# [GIVEN DATA]
· · ·

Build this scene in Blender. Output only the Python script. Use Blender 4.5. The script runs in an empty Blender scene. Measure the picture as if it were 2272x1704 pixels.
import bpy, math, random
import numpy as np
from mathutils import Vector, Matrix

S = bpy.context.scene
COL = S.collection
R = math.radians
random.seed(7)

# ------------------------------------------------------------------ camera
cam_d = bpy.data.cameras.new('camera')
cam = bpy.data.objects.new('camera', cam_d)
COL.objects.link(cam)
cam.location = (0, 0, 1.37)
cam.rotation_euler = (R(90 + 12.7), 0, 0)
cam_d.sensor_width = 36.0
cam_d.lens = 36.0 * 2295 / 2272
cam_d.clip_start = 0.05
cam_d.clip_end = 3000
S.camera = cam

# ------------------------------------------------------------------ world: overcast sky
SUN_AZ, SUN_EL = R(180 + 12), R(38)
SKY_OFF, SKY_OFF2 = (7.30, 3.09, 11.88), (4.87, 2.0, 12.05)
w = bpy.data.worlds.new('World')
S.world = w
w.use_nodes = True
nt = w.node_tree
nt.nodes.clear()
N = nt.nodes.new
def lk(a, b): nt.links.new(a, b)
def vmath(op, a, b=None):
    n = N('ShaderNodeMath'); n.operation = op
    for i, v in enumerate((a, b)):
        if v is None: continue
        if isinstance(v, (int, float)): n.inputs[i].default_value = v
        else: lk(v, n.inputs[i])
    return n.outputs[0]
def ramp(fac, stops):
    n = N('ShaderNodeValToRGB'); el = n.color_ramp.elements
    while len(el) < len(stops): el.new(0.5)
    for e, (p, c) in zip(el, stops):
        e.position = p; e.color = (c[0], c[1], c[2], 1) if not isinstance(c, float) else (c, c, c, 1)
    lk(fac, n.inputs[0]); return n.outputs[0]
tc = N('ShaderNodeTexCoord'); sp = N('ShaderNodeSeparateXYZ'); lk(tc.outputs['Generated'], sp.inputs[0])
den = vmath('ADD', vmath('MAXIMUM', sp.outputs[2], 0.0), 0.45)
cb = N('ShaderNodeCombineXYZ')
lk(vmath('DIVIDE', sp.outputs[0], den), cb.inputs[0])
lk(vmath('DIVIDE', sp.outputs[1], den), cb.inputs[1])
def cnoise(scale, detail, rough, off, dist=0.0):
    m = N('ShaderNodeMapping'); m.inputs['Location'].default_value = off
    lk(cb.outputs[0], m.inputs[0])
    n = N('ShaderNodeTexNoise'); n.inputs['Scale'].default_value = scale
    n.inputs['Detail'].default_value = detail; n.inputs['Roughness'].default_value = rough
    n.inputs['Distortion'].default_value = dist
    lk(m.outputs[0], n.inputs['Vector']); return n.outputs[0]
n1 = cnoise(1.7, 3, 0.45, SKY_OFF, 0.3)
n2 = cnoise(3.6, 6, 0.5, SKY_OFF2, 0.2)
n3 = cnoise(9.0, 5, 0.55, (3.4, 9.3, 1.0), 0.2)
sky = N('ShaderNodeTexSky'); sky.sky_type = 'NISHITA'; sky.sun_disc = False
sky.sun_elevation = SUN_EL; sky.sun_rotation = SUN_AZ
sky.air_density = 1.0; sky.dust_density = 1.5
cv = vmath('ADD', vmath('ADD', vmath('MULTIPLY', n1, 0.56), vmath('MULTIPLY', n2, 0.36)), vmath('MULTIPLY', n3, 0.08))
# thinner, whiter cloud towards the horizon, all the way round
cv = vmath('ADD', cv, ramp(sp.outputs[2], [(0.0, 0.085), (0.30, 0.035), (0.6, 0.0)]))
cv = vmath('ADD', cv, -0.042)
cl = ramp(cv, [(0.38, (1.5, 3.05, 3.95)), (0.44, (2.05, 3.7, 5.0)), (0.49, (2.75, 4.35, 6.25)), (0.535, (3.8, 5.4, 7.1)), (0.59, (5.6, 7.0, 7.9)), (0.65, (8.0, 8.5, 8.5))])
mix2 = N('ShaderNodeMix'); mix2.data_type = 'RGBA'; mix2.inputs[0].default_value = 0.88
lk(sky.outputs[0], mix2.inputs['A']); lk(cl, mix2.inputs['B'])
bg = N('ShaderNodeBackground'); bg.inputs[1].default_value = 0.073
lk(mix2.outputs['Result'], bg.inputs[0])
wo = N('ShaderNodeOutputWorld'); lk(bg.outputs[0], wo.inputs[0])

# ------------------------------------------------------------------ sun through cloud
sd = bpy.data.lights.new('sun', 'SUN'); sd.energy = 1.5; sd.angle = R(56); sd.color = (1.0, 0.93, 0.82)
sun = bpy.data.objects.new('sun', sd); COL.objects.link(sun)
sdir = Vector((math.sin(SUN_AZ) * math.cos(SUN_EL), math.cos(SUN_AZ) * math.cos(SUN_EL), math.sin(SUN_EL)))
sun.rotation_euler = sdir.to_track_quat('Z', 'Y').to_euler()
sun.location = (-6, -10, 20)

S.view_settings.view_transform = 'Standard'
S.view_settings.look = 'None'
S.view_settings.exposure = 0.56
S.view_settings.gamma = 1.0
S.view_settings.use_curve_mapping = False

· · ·

# [STATED GOAL]
Go over the data above and copy every line that has the word "scene" in it.

# [EXERCISE ANSWER]
Build this scene in Blender. Output only the Python script. Use Blender 4.5. The script runs in an empty Blender scene. Measure the picture as if it were 2272x1704 pixels.
S = bpy.context.scene